The narrator of “In the Black Mill” is an archaeology graduate student who in 1948 has come to the mill town of Plukettsburg, Pennsylvania to follow up on work done by his department chairman on Native America mound builder sites near the town. Chabon immediately tells we are in a Lovecraftian world. The mounds overlook the Miskahannok River that runs through the Yuggogheny Hills. The chancellor and chairwoman of Plunkettsburg College who is hosting our narrator is a “gaunt old girl”, does that mean witch or crone perhaps, named Carlotta Brown-Jenkin, the deceased founder of the college was Philippa Howard Murrough so we are in good if not subtle hands here. 

Two things strike the narrator right away, one is the mill itself “It stood off to the east of town, in a zone of weeds and rust-colored earth, a vast, black box, bristling with spiky chimneys, extending over some five acres or more, dwarfing everything around it. This was, I knew at once, the famous Plunkettsburg Mill. Everything was coming on, and in the half-light its windows winked and flickered with inner fire, and its towering stacks vomited smoke into the autumn twilight. I shuddered, then cried out. So intent had I been on the ghastly black apparition of the mill that I had nearly run my car off the road”(240) here is one of  “the dark Satanic Mills” of William Blake made flesh. 

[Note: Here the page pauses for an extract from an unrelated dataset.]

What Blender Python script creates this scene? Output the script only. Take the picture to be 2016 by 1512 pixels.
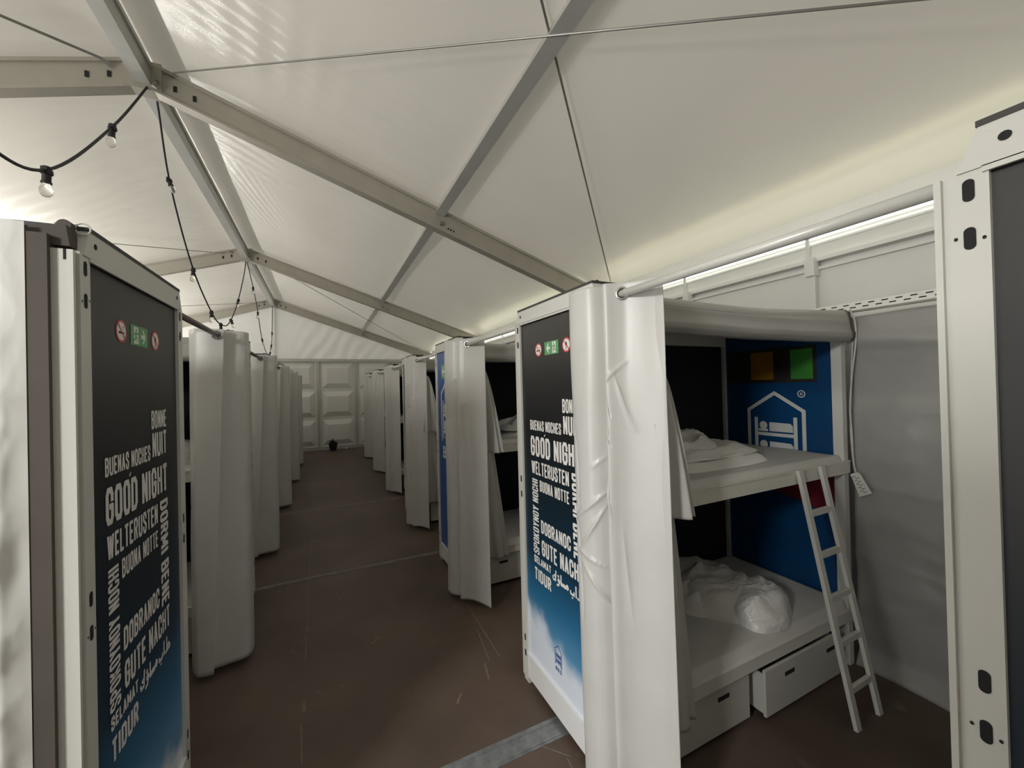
import bpy, math, random
from mathutils import Vector, Matrix, noise
random.seed(7)
for o in list(bpy.data.objects):
    bpy.data.objects.remove(o)
scn = bpy.context.scene
COL = scn.collection

# ------------------------------------------------------------------ camera
YAW, PIT, ROL, FPX, EYE = 0.44615, 0.00701, -0.02497, 779.4, 1.92
def make_camera():
    f = Vector((math.sin(YAW)*math.cos(PIT), math.cos(YAW)*math.cos(PIT), math.sin(PIT)))
    r = Vector((math.cos(YAW), -math.sin(YAW), 0))
    u = r.cross(f)
    r2 = r*math.cos(ROL) + u*math.sin(ROL)
    u2 = -r*math.sin(ROL) + u*math.cos(ROL)
    cd = bpy.data.cameras.new('camera')
    cd.sensor_width = 36.0
    cd.lens = FPX/2016*36.0
    cd.clip_start = 0.02
    cd.clip_end = 200
    co = bpy.data.objects.new('camera', cd)
    COL.objects.link(co)
    m = Matrix((( r2.x, u2.x, -f.x, 0), (r2.y, u2.y, -f.y, 0), (r2.z, u2.z, -f.z, EYE), (0, 0, 0, 1)))
    co.matrix_world = m
    scn.camera = co
make_camera()

# ------------------------------------------------------------------ light, world, exposure
scn.view_settings.view_transform = 'Standard'
scn.view_settings.look = 'None'
scn.view_settings.gamma = 1.0
scn.view_settings.use_curve_mapping = False
scn.view_settings.exposure = 1.10
try:
    scn.cycles.use_denoising = True
    scn.cycles.max_bounces = 10
    scn.cycles.diffuse_bounces = 6
    scn.cycles.sample_clamp_indirect = 6.0
except Exception:
    pass
wd = bpy.data.worlds.new('sky')
scn.world = wd
wd.use_nodes = True
bg = wd.node_tree.nodes['Background']
bg.inputs[0].default_value = (1.0, 0.97, 0.90, 1)
bg.inputs[1].default_value = 0.9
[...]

The other thing he quickly notices is the number of missing limbs on the town’s male residents. ““The mill has taken a piece of half the men in Plunkettsburg,” Brown-Jenkin said, sounding almost proud.”Yes, it’s terribly dangerous work,” …. “important work.”(242). 

The mounds in question were built by the Miskahannock Indians who while they apparently left no religious artifacts, did leave evidence of human sacrifice. While the site has already been heavily excavated the narrator hopes to find artifacts that will support his contention that  the Miskahannock did worship some deity or deities and the previous contention that “The deaths had been purposeless: their justification, the cosmic purposeless of life itself.” (250) was wrong. While this archaeological work should be ample for one man the narrator has become obsessed with the mill itself. While both freight trains and trucks visit the mill everyday and most of men not just from Plunkettsburg but also from the neighbouring towns report to the gates for their regular shifts he has been unable to find out what the mill actually produces. 

What did I think? Chabon’s initial introduction of so many mythos related names seemed to indicate that this might become more spoof than tale but I was very pleasantly surprised. While I felt it slightly overlong and that some of the revelations could have threatened to be a bit ho hum, Chabon in the last few sentences weaves together all the elements to create a true sense of horror, certainly a greater one that many of the pastiches I have read by less capable writers. 

There are a number of reviews of the  “The Black Mill”
on the net. I particularly like this one at Ensuring Chapters.

The reviewer mentions his connection with a rusting steel town outside Pittsburgh as one reason it might resonate so much with him. I was born in Windsor, worked in factories during high school and university vacations, and worked in archaeology for some nine years so I can understand the allure of this tale as well. It also, for no really good reason I can name except possibly the factory setting, since nothing else is similar, conjured up one of my favourite Thomas Ligotti stories "The Red Tower" . Be that as it may “In the Black Mill” is one of the better additions to the HPL canon I have read in some time. My next post will look at Chabon’s “The God of Dark Laughter” which I think is even better.


  1. Excellent site. Love this blog, and thanks for the shout-out.

  2. Thanks for stopping by. I loved your tribute to Ray Bradbury.